WHAT IS NEEDED => Return a copy of each line that holds the string "Blender".

RECORDS TO USE =>
* start *

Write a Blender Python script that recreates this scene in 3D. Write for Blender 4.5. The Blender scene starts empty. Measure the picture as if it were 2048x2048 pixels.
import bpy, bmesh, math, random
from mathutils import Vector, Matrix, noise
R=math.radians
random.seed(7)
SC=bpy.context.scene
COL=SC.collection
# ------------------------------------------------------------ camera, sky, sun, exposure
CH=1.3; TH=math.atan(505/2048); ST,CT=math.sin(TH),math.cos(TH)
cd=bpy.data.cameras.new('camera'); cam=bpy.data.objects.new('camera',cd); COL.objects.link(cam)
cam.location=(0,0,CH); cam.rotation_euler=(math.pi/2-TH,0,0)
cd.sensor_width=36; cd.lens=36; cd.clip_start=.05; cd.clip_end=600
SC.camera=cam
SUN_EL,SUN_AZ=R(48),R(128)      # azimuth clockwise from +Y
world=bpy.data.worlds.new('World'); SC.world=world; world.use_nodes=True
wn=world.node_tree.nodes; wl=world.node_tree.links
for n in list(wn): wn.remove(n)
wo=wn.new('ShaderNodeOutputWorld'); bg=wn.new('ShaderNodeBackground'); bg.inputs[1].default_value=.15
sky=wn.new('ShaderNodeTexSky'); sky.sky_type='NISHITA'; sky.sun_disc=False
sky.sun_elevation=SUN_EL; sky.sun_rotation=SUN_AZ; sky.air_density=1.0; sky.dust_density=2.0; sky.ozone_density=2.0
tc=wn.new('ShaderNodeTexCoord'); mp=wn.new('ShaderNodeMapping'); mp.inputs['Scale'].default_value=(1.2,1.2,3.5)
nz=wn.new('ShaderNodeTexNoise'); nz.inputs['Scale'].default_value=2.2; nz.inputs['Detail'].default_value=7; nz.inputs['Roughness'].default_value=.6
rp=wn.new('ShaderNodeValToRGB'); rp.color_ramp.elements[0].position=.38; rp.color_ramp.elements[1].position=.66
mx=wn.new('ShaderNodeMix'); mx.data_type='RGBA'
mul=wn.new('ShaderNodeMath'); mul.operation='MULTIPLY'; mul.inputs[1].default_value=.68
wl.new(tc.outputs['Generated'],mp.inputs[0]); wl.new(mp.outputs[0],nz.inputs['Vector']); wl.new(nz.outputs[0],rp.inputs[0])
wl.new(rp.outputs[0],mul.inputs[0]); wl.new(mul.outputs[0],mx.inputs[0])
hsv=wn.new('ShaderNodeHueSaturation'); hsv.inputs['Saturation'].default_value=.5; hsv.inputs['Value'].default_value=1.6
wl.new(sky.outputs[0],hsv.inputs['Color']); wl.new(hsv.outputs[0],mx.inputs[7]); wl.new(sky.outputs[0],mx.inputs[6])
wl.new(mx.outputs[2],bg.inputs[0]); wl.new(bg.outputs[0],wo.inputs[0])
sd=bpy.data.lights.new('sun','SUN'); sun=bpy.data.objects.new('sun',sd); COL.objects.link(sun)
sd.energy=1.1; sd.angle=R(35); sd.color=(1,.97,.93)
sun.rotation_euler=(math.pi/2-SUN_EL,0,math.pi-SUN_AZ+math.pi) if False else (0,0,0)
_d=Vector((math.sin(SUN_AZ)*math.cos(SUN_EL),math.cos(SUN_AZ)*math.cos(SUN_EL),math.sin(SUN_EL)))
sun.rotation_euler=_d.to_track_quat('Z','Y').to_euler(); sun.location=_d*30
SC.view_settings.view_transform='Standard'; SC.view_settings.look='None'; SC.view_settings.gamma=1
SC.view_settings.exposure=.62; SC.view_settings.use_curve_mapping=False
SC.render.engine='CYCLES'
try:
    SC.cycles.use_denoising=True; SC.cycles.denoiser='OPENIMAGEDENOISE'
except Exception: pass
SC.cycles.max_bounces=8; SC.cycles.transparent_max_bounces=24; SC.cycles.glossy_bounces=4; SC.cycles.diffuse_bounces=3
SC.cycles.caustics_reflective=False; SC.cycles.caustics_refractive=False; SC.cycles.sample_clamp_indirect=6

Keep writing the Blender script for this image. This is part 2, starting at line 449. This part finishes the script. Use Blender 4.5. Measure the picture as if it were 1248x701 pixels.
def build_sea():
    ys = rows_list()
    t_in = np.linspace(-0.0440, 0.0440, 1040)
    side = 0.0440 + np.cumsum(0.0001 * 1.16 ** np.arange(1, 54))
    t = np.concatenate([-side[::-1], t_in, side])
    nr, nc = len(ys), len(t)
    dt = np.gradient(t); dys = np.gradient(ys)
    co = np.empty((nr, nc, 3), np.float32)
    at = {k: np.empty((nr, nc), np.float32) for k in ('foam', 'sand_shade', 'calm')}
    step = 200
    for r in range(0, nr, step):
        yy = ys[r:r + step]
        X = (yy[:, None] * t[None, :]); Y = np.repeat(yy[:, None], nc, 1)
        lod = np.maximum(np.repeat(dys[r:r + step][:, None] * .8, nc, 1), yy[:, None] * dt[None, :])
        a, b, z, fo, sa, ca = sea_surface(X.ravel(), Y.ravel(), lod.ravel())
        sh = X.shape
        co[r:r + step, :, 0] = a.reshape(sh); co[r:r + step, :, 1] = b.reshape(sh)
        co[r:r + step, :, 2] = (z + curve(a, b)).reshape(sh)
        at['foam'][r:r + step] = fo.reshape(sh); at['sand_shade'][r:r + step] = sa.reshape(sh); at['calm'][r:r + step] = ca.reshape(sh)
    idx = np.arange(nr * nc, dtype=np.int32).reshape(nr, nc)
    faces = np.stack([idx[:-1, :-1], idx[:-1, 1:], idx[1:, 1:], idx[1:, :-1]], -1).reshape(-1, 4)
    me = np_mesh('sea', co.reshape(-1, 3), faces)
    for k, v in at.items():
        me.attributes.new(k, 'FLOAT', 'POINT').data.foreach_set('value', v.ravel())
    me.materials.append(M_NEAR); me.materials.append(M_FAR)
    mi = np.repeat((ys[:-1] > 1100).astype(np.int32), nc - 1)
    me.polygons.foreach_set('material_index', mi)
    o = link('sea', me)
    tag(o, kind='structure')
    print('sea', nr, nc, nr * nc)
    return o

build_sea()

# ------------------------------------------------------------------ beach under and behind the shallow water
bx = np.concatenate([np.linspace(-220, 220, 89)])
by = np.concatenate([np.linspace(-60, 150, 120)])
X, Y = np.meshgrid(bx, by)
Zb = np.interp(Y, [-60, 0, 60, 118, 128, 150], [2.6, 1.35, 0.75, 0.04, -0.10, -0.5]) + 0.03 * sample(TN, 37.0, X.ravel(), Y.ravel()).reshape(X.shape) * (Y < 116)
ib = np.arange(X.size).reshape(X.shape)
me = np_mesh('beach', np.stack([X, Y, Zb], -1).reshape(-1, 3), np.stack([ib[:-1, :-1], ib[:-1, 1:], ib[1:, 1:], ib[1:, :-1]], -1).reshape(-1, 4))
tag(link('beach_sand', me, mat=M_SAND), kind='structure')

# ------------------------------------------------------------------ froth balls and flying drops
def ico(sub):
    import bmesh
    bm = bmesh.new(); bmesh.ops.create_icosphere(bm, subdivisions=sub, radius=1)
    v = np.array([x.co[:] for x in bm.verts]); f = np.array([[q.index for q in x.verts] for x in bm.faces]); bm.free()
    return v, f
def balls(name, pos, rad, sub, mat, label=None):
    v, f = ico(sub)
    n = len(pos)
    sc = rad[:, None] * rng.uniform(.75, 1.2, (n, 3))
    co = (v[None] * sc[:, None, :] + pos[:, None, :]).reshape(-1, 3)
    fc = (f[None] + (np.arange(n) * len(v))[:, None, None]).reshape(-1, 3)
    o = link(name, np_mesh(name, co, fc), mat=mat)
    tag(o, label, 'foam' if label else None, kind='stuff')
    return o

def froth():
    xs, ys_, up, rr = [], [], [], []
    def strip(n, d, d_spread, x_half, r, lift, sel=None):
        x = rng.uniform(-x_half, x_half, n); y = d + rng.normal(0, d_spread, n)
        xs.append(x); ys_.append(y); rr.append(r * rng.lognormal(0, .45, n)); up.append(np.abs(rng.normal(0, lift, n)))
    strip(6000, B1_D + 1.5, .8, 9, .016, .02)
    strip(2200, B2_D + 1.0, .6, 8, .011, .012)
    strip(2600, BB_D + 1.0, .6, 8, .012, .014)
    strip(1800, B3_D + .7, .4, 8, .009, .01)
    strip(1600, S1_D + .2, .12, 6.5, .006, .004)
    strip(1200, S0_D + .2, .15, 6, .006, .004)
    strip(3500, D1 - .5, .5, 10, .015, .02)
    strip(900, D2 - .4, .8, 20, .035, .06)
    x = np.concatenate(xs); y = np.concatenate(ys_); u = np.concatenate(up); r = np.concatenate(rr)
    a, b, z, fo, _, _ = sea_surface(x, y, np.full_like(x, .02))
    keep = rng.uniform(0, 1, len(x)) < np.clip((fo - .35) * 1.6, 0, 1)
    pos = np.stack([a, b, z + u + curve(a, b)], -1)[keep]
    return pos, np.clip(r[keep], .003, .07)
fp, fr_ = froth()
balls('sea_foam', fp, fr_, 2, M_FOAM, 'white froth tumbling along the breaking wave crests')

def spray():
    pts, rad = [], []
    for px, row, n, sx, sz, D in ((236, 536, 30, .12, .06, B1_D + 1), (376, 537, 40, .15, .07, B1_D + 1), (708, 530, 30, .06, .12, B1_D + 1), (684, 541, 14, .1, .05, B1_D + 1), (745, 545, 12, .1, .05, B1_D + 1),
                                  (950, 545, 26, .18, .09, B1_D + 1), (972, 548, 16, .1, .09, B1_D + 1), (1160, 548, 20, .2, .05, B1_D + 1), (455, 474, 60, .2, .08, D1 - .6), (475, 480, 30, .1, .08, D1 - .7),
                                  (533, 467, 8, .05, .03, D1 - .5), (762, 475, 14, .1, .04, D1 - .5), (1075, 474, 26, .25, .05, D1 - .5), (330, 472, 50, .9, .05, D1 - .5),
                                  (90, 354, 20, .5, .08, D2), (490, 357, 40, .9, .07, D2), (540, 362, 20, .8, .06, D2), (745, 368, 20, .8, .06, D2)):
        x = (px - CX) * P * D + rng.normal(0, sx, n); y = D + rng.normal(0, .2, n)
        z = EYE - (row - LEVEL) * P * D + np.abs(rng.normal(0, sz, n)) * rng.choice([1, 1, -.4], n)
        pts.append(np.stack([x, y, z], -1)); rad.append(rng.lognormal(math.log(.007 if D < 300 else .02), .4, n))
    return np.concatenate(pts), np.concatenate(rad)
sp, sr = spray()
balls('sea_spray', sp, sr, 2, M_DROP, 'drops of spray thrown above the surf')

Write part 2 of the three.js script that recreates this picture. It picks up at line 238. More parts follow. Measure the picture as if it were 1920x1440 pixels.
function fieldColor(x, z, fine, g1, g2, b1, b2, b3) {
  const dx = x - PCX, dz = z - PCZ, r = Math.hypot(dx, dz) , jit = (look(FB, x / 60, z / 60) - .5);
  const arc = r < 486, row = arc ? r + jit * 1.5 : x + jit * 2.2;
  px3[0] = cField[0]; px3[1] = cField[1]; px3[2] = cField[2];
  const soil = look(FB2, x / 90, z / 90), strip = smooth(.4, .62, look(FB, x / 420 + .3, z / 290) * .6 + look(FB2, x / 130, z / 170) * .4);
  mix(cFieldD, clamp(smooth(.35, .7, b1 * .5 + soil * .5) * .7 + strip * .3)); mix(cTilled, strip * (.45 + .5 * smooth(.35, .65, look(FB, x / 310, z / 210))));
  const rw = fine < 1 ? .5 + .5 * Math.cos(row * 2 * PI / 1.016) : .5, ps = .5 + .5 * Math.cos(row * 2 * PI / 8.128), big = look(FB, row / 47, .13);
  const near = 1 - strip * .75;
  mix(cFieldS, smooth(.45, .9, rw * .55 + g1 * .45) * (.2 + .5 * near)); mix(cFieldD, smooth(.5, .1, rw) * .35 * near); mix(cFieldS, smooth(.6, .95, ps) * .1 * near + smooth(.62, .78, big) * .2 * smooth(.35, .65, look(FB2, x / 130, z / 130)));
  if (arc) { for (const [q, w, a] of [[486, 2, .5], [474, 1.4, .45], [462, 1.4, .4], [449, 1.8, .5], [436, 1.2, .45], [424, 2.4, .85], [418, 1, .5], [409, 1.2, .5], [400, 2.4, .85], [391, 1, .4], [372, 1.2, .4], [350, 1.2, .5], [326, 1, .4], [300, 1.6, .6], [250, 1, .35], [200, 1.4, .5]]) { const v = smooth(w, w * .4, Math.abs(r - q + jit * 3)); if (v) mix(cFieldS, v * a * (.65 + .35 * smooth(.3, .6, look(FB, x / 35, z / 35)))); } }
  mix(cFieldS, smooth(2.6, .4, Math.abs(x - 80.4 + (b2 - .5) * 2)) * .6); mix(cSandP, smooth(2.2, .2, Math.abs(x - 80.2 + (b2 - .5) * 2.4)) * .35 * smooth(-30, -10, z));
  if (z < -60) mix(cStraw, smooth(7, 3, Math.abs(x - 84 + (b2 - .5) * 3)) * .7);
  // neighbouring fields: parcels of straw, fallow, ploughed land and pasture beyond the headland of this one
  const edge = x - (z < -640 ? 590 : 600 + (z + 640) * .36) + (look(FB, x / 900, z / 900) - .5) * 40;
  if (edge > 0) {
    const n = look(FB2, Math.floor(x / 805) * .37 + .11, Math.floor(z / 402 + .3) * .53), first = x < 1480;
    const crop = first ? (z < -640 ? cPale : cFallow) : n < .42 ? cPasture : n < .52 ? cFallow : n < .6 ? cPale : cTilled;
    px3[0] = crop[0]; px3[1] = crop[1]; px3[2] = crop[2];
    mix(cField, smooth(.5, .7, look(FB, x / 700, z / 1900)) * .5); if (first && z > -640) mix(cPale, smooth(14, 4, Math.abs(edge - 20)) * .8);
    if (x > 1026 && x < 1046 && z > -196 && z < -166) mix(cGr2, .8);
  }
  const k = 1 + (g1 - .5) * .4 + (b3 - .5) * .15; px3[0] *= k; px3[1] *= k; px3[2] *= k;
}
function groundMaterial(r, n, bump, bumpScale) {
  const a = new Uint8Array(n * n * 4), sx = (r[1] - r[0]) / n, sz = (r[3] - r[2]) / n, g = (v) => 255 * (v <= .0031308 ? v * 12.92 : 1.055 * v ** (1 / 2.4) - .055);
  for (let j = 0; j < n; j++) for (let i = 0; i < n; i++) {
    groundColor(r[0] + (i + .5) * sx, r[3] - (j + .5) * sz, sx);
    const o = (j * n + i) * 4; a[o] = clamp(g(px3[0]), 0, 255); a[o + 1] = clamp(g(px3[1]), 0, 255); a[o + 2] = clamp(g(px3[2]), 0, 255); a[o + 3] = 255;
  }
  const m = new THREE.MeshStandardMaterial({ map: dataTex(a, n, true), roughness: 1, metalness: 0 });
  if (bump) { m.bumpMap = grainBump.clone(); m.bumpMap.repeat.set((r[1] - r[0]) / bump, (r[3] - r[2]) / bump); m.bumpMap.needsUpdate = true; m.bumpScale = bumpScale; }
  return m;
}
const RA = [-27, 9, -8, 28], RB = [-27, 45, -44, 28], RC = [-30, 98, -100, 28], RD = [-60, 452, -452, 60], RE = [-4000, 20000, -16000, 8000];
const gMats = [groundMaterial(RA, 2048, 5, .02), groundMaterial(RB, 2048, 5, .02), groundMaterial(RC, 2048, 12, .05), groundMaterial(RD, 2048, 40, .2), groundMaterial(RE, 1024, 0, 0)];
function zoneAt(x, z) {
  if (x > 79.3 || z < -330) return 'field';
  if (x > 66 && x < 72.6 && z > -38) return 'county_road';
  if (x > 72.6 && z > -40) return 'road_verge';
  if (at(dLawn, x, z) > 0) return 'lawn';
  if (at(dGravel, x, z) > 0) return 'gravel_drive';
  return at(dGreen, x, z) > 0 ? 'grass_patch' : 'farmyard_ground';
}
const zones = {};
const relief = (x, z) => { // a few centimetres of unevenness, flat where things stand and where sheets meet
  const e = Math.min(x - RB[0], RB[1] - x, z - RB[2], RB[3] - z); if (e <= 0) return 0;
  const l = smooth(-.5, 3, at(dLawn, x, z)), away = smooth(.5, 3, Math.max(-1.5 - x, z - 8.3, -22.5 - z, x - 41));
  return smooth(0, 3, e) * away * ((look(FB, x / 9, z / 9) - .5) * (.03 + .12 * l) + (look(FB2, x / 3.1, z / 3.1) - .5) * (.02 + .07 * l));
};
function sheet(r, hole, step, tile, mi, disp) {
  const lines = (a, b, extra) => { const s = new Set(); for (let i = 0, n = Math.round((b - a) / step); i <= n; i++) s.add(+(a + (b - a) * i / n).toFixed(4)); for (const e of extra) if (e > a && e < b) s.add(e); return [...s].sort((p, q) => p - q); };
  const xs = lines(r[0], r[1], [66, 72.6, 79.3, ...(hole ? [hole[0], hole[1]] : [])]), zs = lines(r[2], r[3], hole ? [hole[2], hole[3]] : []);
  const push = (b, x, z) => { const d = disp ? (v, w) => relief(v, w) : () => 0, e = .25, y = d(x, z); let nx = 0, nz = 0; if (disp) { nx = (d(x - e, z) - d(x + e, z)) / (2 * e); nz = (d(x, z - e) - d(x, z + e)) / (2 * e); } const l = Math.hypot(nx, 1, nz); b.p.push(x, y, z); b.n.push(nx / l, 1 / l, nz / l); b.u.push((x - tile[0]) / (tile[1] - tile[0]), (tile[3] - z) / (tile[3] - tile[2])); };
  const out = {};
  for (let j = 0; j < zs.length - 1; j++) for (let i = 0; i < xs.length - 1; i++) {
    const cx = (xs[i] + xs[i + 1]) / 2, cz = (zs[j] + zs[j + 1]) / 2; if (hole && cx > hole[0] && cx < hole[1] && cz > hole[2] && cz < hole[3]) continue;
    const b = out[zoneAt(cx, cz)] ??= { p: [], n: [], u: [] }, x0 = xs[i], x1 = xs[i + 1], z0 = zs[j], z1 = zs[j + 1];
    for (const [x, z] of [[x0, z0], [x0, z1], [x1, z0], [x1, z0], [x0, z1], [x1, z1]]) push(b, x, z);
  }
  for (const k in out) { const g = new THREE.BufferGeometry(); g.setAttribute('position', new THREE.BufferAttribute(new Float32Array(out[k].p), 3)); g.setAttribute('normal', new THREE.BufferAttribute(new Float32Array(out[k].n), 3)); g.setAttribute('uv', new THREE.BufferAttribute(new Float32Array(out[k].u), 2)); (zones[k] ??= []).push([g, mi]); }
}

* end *

WRITTEN REPLY =>
Write a Blender Python script that recreates this scene in 3D. Write for Blender 4.5. The Blender scene starts empty. Measure the picture as if it were 2048x2048 pixels.
Keep writing the Blender script for this image. This is part 2, starting at line 449. This part finishes the script. Use Blender 4.5. Measure the picture as if it were 1248x701 pixels.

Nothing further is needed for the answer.